Comme la toile de Doré, Boulonnaise allaitant son enfant a une origine prestigieuse. Achetée directement à l’artiste en 1876 par une famille de la noblesse irlandaise, elle est exposée l’année suivante pour la première et dernière fois, puis conservée pendant 140 ans dans la résidence de la famille près de Westport, dans le comté de Mayo.

Jules Dalou, Boulonnaise allaitant son enfant (détail) [1876], terre cuite peinte, 137 cm. Musée des beaux-arts du Canada. Photo © MBAC

Le fait d’avoir été gardée si longtemps dans un lieu privé ajoute à l’attrait de l’œuvre de Dalou, mais soulève aussi quelques défis intéressants du point de vue de la restauration. Dans le cadre du processus d’acquisition par le MBAC, la restauratrice principale Doris Couture-Rigert s’est envolée pour Londres au printemps 2014 afin d’examiner la sculpture présentée chez Sotheby’s. Si la structure était solide, sa surface présentait un peu d’usure, et la peinture d’origine couvrant la terre cuite était salie, érodée, grêlée par endroits et portait des éclaboussures de peinture de bâtiment.

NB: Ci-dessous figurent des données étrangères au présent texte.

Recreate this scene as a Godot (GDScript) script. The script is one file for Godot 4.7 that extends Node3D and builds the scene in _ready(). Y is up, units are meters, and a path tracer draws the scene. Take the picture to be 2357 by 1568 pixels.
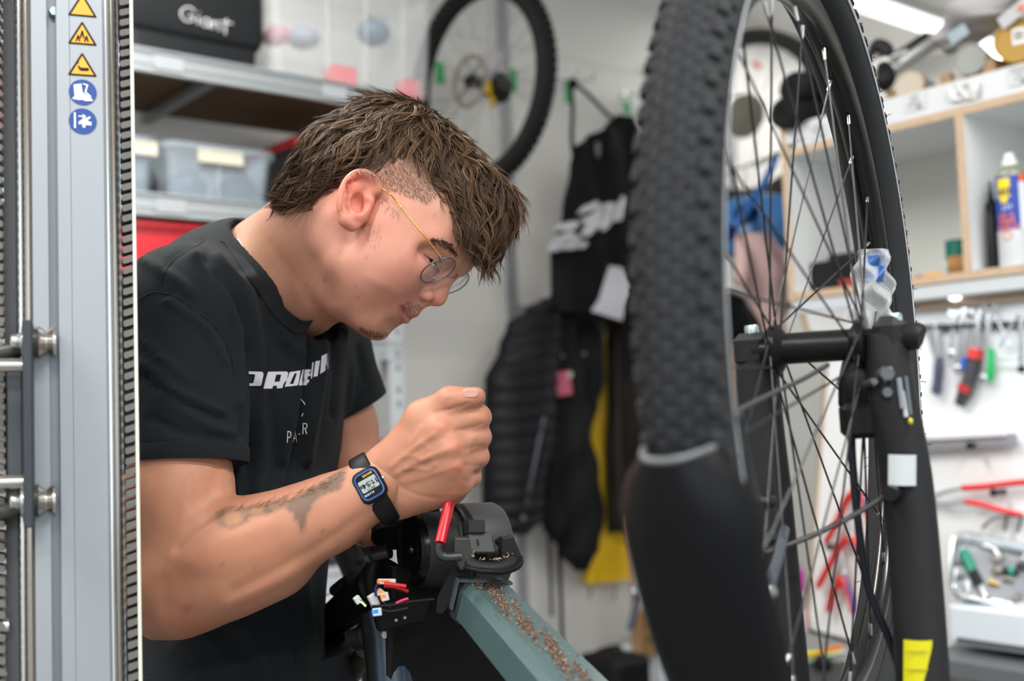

Couture-Rigert a présenté un rapport détaillé, faisant entre autres des recommandations pour assurer un emballage et une expédition des plus sécuritaires. « Le caissage est bien entendu d’une importance cruciale pour transporter quelque chose d’un point A au point B, affirme Couture-Rigert lors d’une entrevue avec Magazine MBAC, et la terre cuite est plus fragile que d’autres matériaux. » Après avoir bien reçu l’œuvre au laboratoire du MBAC à Ottawa, elle y a travaillé pendant cinq semaines, nettoyant la surface, retouchant les zones où la peinture manquait, allant même jusqu’à refixer un petit morceau de terre cuite brisé à un certain moment et qui était tombé dans la capuche de la mère. « La sculpture est maintenant ici pour de bon », a-t-elle précisé.

Souvenir de Loch Lomond et Boulonnaise allaitant son enfant ne sont que deux des nombreuses œuvres européennes acquises par le MBAC en 2014. Accroché en face du paysage de Doré se trouve l’audacieux Souper à la Maison d’Or (1855) de Thomas Couture, prêt à long terme de la Vancouver Art Gallery, le sujet de la fascinante exposition Comprendre nos chefs-d’œuvre de l’an dernier. Et dans une salle attenante se trouve La Parque et l’Amour (1877), bronze d’un mètre de haut de Doré, donné au MBAC par les collectionneurs Alfred et Ingrid Lenz Harrison, qui avaient prêté l’œuvre au Musée le temps de l’exposition estivale.

Ces ajouts aux salles d’art européen sont enthousiasmants. « Maintenant, conclut Paul Lang, nous avons une approche beaucoup plus complexe et complète de la deuxième moitié du XIXe siècle. » 

Souvenir de Loch Lomond de Gustave Doré et Boulonnaise allaitant son enfant de Jules Dalou sont maintenant à l'affiche au Musée des beaux-arts du Canada.